Is there anyone on the SRAM side of the argument who can convince me that Force AXS opens up to the new world?

I’m running a 2x11 Dura-Ace Di2 set up on my road bike (Trek Emonda) and then SRAM Force AXS 1x with Eagle cassette on my gravel bike (Trek Checkpoint) and Eagle AXS on several mountain bikes. I have Quarq PM’s on all the bikes.

Both systems are very good. I do find the Dura-Ace Di2 the absolute slickest in terms of shifting performance. It’s also my only 2x set up, and it handles the front derailleur incredible well. I use the extra buttons to control my Garmin screens and this is something I find I use on pretty much every ride.

The Force AXS on the gravel bike is solid and I haven’t had any issues.

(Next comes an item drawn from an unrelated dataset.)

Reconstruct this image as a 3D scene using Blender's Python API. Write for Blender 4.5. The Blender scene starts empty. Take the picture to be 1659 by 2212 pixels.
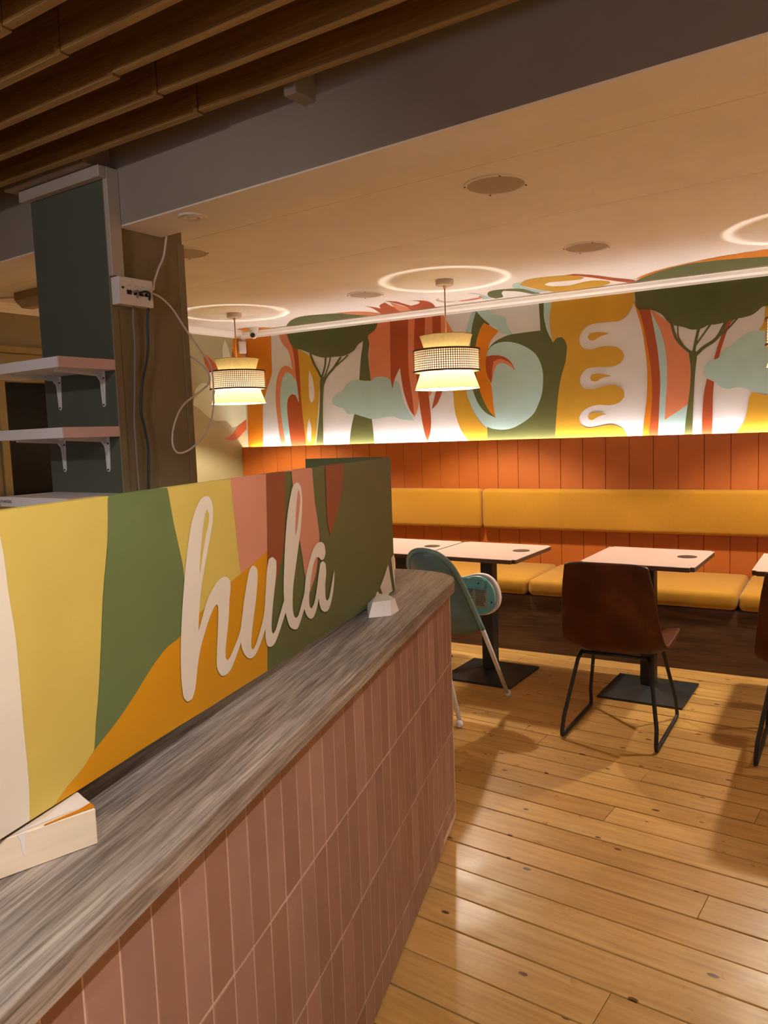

With the Eagle cassette there are some big jumps at times, but overall shifting performance is very solid. Its just not quite the same as the ultrasmooth Di2 performance, but still really good. The introduction of the new 10-52 cassette is also interesting. At some point I will likely switch to it and then move to 2T larger chain ring up front. There are times, even on gravel rides, where I spin out the 40T. The other nice thing with the Force AXS is I just had to buy the spider from Quarq to add the power meter. This saved a bunch of money versus having to buy a whole new crank.

You do have to remember to charge the AXS battery a little more frequently but it still lasts a very long time. I worry a little more about the shifter batteries, mainly since they aren’t recharged but need to be replaced periodically. They are supposed to be changed out about once a year.


Also - this is on at the moment:

OP - Thank you for posting your observations about the two popular e drivetrains. My new build with Force AXS 2x Road is almost complete. I’ve ridden the bike on two 3.5hr rides to this point. Still need to get seat and bar position dialed in, but the drivetrain has been pretty much flawless with shifting, response actuation, and noise level. I did a few fine tunes with paddle button for rasping sounds during the rides and they disappeared immediately. I spent a lot of time during setup with the bike still on the stand getting the front derailleur lined up just right for optimal shifts - smooth shifts with no chain rub on inner cage, or the dreaded chain drop. Same with rear derailleur. The Sram AXS set up video was immensely helpful! Followed it every step as I’m new to the e world on bikes. I have never tried Di2, but I know it’s the standard for smooth shifts and reliability. I just like the idea of wireless. Plus I was running Sram Force mechanical on my previous road bike and love it, so I stuck with the brand. At this beginning stage I’m very pleased with my decision to go with Force AXS despite some horror stories (frozen RD’s) I’ve read on different forums like weightweenies and Bikeforum.

I like AXS a lot in many ways, but I always felt chain drop/throw was always a possibility - and it was never predictable, either. I think there’s a certain knack to setting it up, and I suspect the FD needs to be aligned perfectly (which may be down to the braze on).

I really want to give and AXS 1x an extended run on the road, but it’s an expensive experiment if it goes wrong.